Five members of Indiana's congressional delegation, including both of our senators and three members of the House, voted for this bill. They deserve our praise for putting people and sound principles above partisan politics. The other members of Indiana's delegation should now join them in voting to override the president's veto.
In passing SCHIP, compromises were necessary. Concern for fiscal responsibility had to be satisfied. Congress rejected a more costly bill that had passed the House, agreeing on a less expensive measure that still serves the needs of children. But President Bush vetoed the carefully-balanced compromise. Some of his supporters have falsely decried the bill as a partisan, big-government measure. Sen. Chuck Grassley, R- Iowa, rejected those attacks, saying of SCHIP, "It's not a government takeover of the health system. ... It's not expanding the program to cover high income kids. It's a good bill." Sen. Orrin Hatch, R-Utah, said that those advising the President to veto the SCHIP legislation were "misguided" and "sincerely wrong."
Indiana was 47th among all states in per capita income growth in the past decade. Real income has been stagnant for average Hoosiers in recent years while health care costs have increased at twice the cost of living. Hoosier employers who have not cut employee health benefits face health insurance premiums that are soaring.
The very members of this Congress who have created the largest federal deficits in our nation's history now are hypocritically calling SCHIP supporters the big spenders. The cruel irony is that the huge federal deficits already passed in the past six years have plunged us into an ocean of debt in which our children and grandchildren will have to swim or drown. The least we can do is to provide them with life jackets of adequate health care.

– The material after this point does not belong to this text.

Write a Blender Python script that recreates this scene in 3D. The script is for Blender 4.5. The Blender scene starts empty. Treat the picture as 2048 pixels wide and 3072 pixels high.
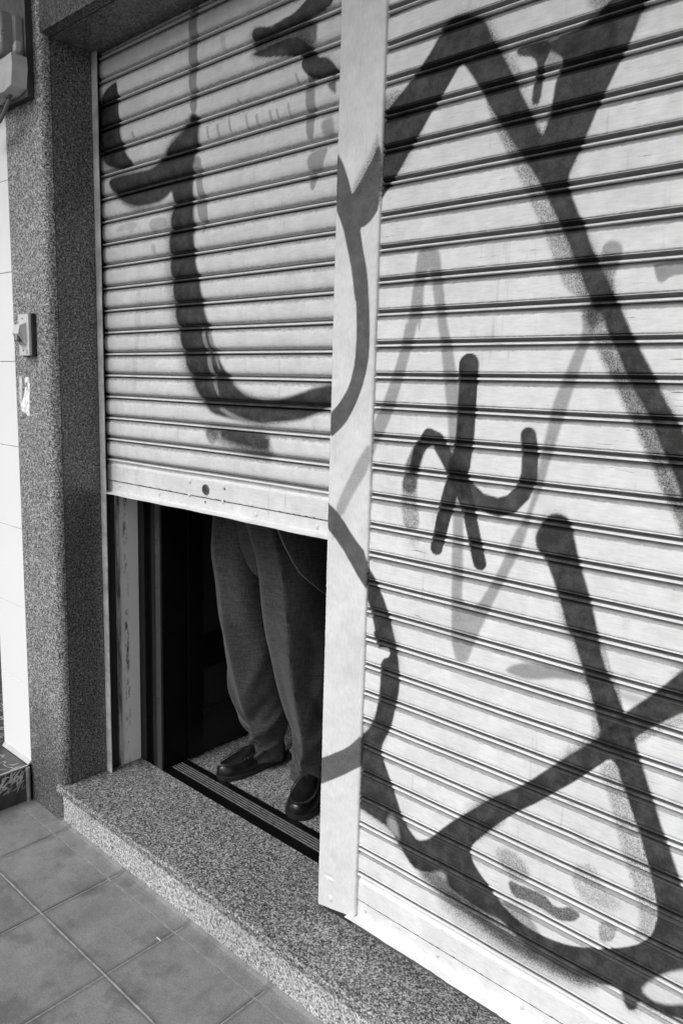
import bpy, bmesh, math, random, json
import numpy as np
from mathutils import Vector, Matrix
random.seed(7); rng = np.random.default_rng(7)
sc = bpy.context.scene
COL = sc.collection
R = math.radians
ZS = 0.149          # step top above the pavement

# ------------------------------------------------------------------ helpers
def link(o):
    COL.objects.link(o); return o
def tag(o, label=None, cat=None, group=None, kind=None):
    if label: o['label'] = label
    if cat: o['category'] = cat
    if group: o['group'] = group
    if kind: o['kind'] = kind
    return o
def thing(name, label, cat, loc=(0, 0, 0), group=None):
    o = bpy.data.objects.new(name, None); o.location = loc; o.empty_display_size = .05
    link(o); return tag(o, label, cat, group)
def wloc(o):
    v = Vector((0, 0, 0))
    while o: v += Vector(o.location); o = o.parent
    return v
class MB:
    """collects shapes given in world metres; build() links them as one mesh"""
    def __init__(s): s.v = []; s.f = []; s.sm = []; s.mi = []
    def add(s, v, f, smooth=False, mi=0):
        n = len(s.v); s.v += [tuple(map(float, p)) for p in v]
        s.f += [tuple(i + n for i in q) for q in f]; s.sm += [smooth] * len(f); s.mi += [mi] * len(f)
        return s
    def box(s, x0, x1, y0, y1, z0, z1, b=0.0, mi=0, seg=2, smooth=False):
        bm = bmesh.new(); bmesh.ops.create_cube(bm, size=1)
        for v in bm.verts:
            v.co = Vector((x0 + (v.co.x + .5) * (x1 - x0), y0 + (v.co.y + .5) * (y1 - y0), z0 + (v.co.z + .5) * (z1 - z0)))
        if b > 0: bmesh.ops.bevel(bm, geom=bm.edges[:], offset=b, segments=seg, profile=.5, affect='EDGES', clamp_overlap=True)
        s.addbm(bm, mi, smooth or b > 0); return s
    def addbm(s, bm, mi=0, smooth=False):
        bm.verts.index_update(); bmesh.ops.recalc_face_normals(bm, faces=bm.faces[:])
        s.add([v.co for v in bm.verts], [[v.index for v in f.verts] for f in bm.faces], smooth, mi); bm.free(); return s
    def tube(s, pts, r, n=10, closed=False, mi=0):
        pts = [Vector(p) for p in pts]; N = len(pts); rr = r if hasattr(r, '__len__') else [r] * N
        vs = []; up = Vector((.13, .21, .97)).normalized()
        for i, p in enumerate(pts):
            a = pts[(i - 1) % N] if (closed or i > 0) else p; b = pts[(i + 1) % N] if (closed or i < N - 1) else p
            t = (b - a).normalized(); u = t.cross(up)
            if u.length < .1: u = t.cross(Vector((1, 0, 0)))
            u.normalize(); w = t.cross(u)
            for k in range(n):
                an = 2 * math.pi * k / n; vs.append(p + (u * math.cos(an) + w * math.sin(an)) * rr[i])
        fs = []
        for i in range(N if closed else N - 1):
            for k in range(n):
                j = (i + 1) % N; fs.append((i * n + k, i * n + (k + 1) % n, j * n + (k + 1) % n, j * n + k))
        if not closed: fs += [tuple(range(n))[::-1], tuple((N - 1) * n + k for k in range(n))]
        return s.add(vs, fs, True, mi)
    def prism(s, poly, axis, a, b, mi=0, bevel=0.0, smooth=False):
        """poly = list of 2-d points, extruded along axis ('x','y','z') from a to b"""
        def P(p, h): return {'x': (h, p[0], p[1]), 'y': (p[0], h, p[1]), 'z': (p[0], p[1], h)}[axis]
        bm = bmesh.new(); v0 = [bm.verts.new(P(p, a)) for p in poly]; v1 = [bm.verts.new(P(p, b)) for p in poly]; n = len(poly)
        bm.faces.new(v0); bm.faces.new(v1[::-1])
        for i in range(n): bm.faces.new((v0[i], v0[(i + 1) % n], v1[(i + 1) % n], v1[i]))
        if bevel: bmesh.ops.bevel(bm, geom=bm.edges[:], offset=bevel, segments=2, profile=.5, affect='EDGES', clamp_overlap=True)
        return s.addbm(bm, mi, smooth or bevel > 0)
    def loft(s, rings, caps=True, smooth=True, mi=0):
        n = len(rings[0]); vs = [p for r_ in rings for p in r_]; fs = []
        for i in range(len(rings) - 1):
            for k in range(n): fs.append((i * n + k, i * n + (k + 1) % n, (i + 1) * n + (k + 1) % n, (i + 1) * n + k))
        if caps: fs += [tuple(range(n))[::-1], tuple((len(rings) - 1) * n + k for k in range(n))]
        return s.add(vs, fs, smooth, mi)
    def build(s, name, mats, parent=None, angle=40):
        me = bpy.data.meshes.new(name); off = wloc(parent) if parent else Vector((0, 0, 0))
        me.from_pydata([Vector(p) - off for p in s.v], [], s.f); me.update()
        for m in (mats if isinstance(mats, (list, tuple)) else [mats]): me.materials.append(m)
        me.polygons.foreach_set('use_smooth', s.sm); me.polygons.foreach_set('material_index', s.mi)
        o = bpy.data.objects.new(name, me); link(o)
        if parent: o.parent = parent
        if any(s.sm):
            try: me.set_sharp_from_angle(angle=R(angle))
            except Exception: pass
            wn = o.modifiers.new('wn', 'WEIGHTED_NORMAL'); wn.keep_sharp = True; wn.weight = 60
        return o

# ------------------------------------------------------------------ materials
def g3(v): return (v, v, v, 1)
class NT:
    def __init__(s, name):
        s.m = bpy.data.materials.new(name); s.m.use_nodes = True; s.t = s.m.node_tree; s.n = s.t.nodes
        s.b = s.n['Principled BSDF']; s.tc = s.n.new('ShaderNodeTexCoord'); s.o = s.tc.outputs['Object']
    def L(s, a, b): s.t.links.new(a, b)
    def put(s, sock, v):
        if isinstance(v, (int, float)): sock.default_value = v
        elif isinstance(v, tuple): sock.default_value = v
        else: s.L(v, sock)
    def mapv(s, scale=(1, 1, 1), rot=(0, 0, 0), loc=(0, 0, 0)):
        n = s.n.new('ShaderNodeMapping'); n.inputs['Scale'].default_value = scale; n.inputs['Rotation'].default_value = rot
        n.inputs['Location'].default_value = loc; s.L(s.o, n.inputs[0]); return n.outputs[0]
    def noise(s, scale, detail=3, rough=.5, vec=None, dist=0):
        n = s.n.new('ShaderNodeTexNoise'); n.inputs['Scale'].default_value = scale; n.inputs['Detail'].default_value = detail
        n.inputs['Roughness'].default_value = rough; n.inputs['Distortion'].default_value = dist
        s.L(vec if vec else s.o, n.inputs['Vector']); return n.outputs['Fac']
    def voro(s, scale, vec=None, feat='F1', out='Distance'):
        n = s.n.new('ShaderNodeTexVoronoi'); n.feature = feat; n.inputs['Scale'].default_value = scale
        s.L(vec if vec else s.o, n.inputs['Vector']); return n.outputs[out]
    def math(s, op, a, b=0.0, c=0.0, clamp=False):
        n = s.n.new('ShaderNodeMath'); n.operation = op; n.use_clamp = clamp
        s.put(n.inputs[0], a); s.put(n.inputs[1], b); s.put(n.inputs[2], c); return n.outputs[0]
    def mr(s, v, a, b, c=0.0, d=1.0, smooth=False):
        n = s.n.new('ShaderNodeMapRange'); n.clamp = True
        if smooth: n.interpolation_type = 'SMOOTHSTEP'
        s.put(n.inputs[0], v); s.put(n.inputs[1], a); s.put(n.inputs[2], b); s.put(n.inputs[3], c); s.put(n.inputs[4], d); return n.outputs[0]
    def mix(s, f, a, b):
        n = s.n.new('ShaderNodeMix'); n.data_type = 'FLOAT'; s.put(n.inputs[0], f); s.put(n.inputs[2], a); s.put(n.inputs[3], b); return n.outputs[0]
    def ramp(s, v, pts):
        n = s.n.new('ShaderNodeValToRGB'); cr = n.color_ramp; s.L(v, n.inputs[0])
        cr.elements[0].position, cr.elements[0].color = pts[0][0], g3(pts[0][1]); cr.elements[1].position, cr.elements[1].color = pts[-1][0], g3(pts[-1][1])
        for p, c in pts[1:-1]: cr.elements.new(p).color = g3(c)
        return n.outputs[0]
    def attr(s, name):
        n = s.n.new('ShaderNodeAttribute'); n.attribute_name = name; return n.outputs['Fac']
    def xyz(s):
        n = s.n.new('ShaderNodeSeparateXYZ'); s.L(s.o, n.inputs[0]); return n.outputs
    def color(s, v):
        if isinstance(v, (int, float)): s.b.inputs['Base Color'].default_value = g3(v)
        else: s.L(v, s.b.inputs['Base Color'])
    def rough(s, v): s.put(s.b.inputs['Roughness'], v)
    def metal(s, v): s.put(s.b.inputs['Metallic'], v)
    def spec(s, v): s.b.inputs['Specular IOR Level'].default_value = v
    def bump(s, h, strength=.3, dist=.001):
        n = s.n.new('ShaderNodeBump'); n.inputs['Strength'].default_value = strength; n.inputs['Distance'].default_value = dist
        s.put(n.inputs['Height'], h); s.L(n.outputs[0], s.b.inputs['Normal'])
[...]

I quoted at length because Nels is spot on with his analysis of the situation, and this speaks volumes about the priorities he would take to Washington on behalf of his constituency. On the other side of the coin, Rep. Steve Buyer's notable silence on his vote says more about where he stands than anything else.
After all, it's not all that politically popular to say that you would rather protect the President than protect the hundreds of thousands of uninsured children across this country.